… in the Capitol building with a bunch of sick losers? Even at his lowest, when he was living in his car, Klete Keller was never a loser, never sick. He was, by his own account (listen up – it’s a half hour long but worth the investment of time), an entitled jerk, a man who thought being an Olympian meant he could keep swimming swiftly and easily through post-Olympic life.

Life had other ideas, and, when Keller realized basically nobody besides a few swim team kids gave a shit that he was a champion swimmer, he got depressed and angry and stopped working (or was fired) and started drinking and lazing about.
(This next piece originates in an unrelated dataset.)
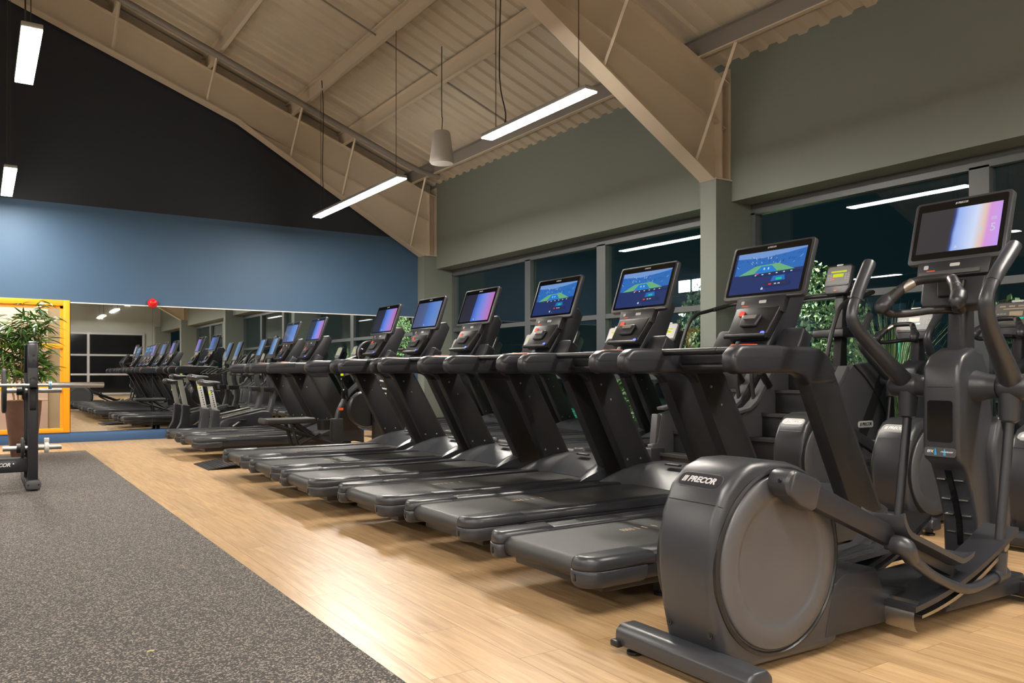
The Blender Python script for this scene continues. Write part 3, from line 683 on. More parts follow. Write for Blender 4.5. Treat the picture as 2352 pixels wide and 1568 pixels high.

His wife threw him out and he spent extended time homeless and altogether down and out.

One of Keller’s former Olympic teammates, who spoke on the condition of anonymity to candidly discuss Keller’s apparent descent, drew a line from the “goofy, oafish” swimmer he knew in the 2000s to the aimless, rudderless, 30-something man who, he speculated, became a perfect candidate to fall into a radical, conservative rabbit hole of conspiracy theorists and rioters involved in insurrection.

His sister eventually let him move in with her, and that’s when things started looking up for him.

Until a few days ago, he had a steady job in a real estate firm in Colorado; he might well have lost that job now. His name has been erased from the firm’s website. He faces possible arrest.

We needn’t waste time accounting for Keller’s big enthusiasm for Fuckface – that is apparently well documented in his (now-erased) social media. Anyone who wants to can be enthusiastic about Ff. But it’s certainly worth considering the fanaticism that brought him from Colorado to DC to the violence at the Capitol.

Having listened to him tell his story, I’ll offer this idea, sketchy and ill-informed as it has to be.

As I listened to Keller tell his tale, the phrase drama junkie kept coming to me. Also adrenalin junkie. After years and years of intense unrelenting swimming – in competitions, in practices – Keller had clearly built up a strong need for everything in life to be an unrelenting competitive test of his endurance in dramatic contests. He makes it clear that once his swimming career was over he entirely totally thoroughly collapsed. Ordinary vague daily life failed to be commensurate with the extraordinary small sharp warrior focus of the swimming pool. But Keller’s need for battle, self-testing, winning, superiority persisted.

Now this is a guy who dropped out of college – to focus on swimming, natch. One option as he left swimming would have been to finish his University of Southern California degree and get, like, a marketable skill. But he was, by his own admission, too arrogant for that. So down, down, down, he went. [Correction: According to this, he did eventually finish his degree.]

So my old friend Courtney, a really impressive all-around athlete, once sent me an article about the connection between athleticism and self-destructive behaviors. Here’s an excerpt from it:

If you’re an outdoor athlete and you’re good at it, you’re probably like I once was: a selfish, self-involved son of a bitch. It’s always more, more, more and me, me, me, and I was no different. I wanted to be the best. I wanted to do the hardest sport routes, to be the boldest on high, killer walls.

Why? Why not? I was addicted to climbing, and then to starvation, and when that wasn’t enough, I became addicted to drugs.

Maybe you see some of my method in your own madness. And perhaps your obsessions are “healthy”: wheatgrass, long runs, body sculpting, rock climbing. That’s great. But I tell you now, absent your passions you will feel the sharp scrape of withdrawal — just like any fixless junkie bug-eyed in a January alley. Reality can be reduced, at its sparest, to chemical reactions, our body craving the release of GABA, oxytocins, endorphins, serotonin, dopamine. It doesn’t care about their provenance. It just doesn’t. Cut off the source—any source—and you will pay.

The drama, injury, contests, even in some perverted sense the teamwork at the Capitol must have felt very familiar to poor Klete Keller, once a champion, then a loser, then a winner, and now at this late date once again a terrible loser. Turns out – maybe; I’m speculating – he never quite lost his addiction to bloody battle. And now he has drowned in it.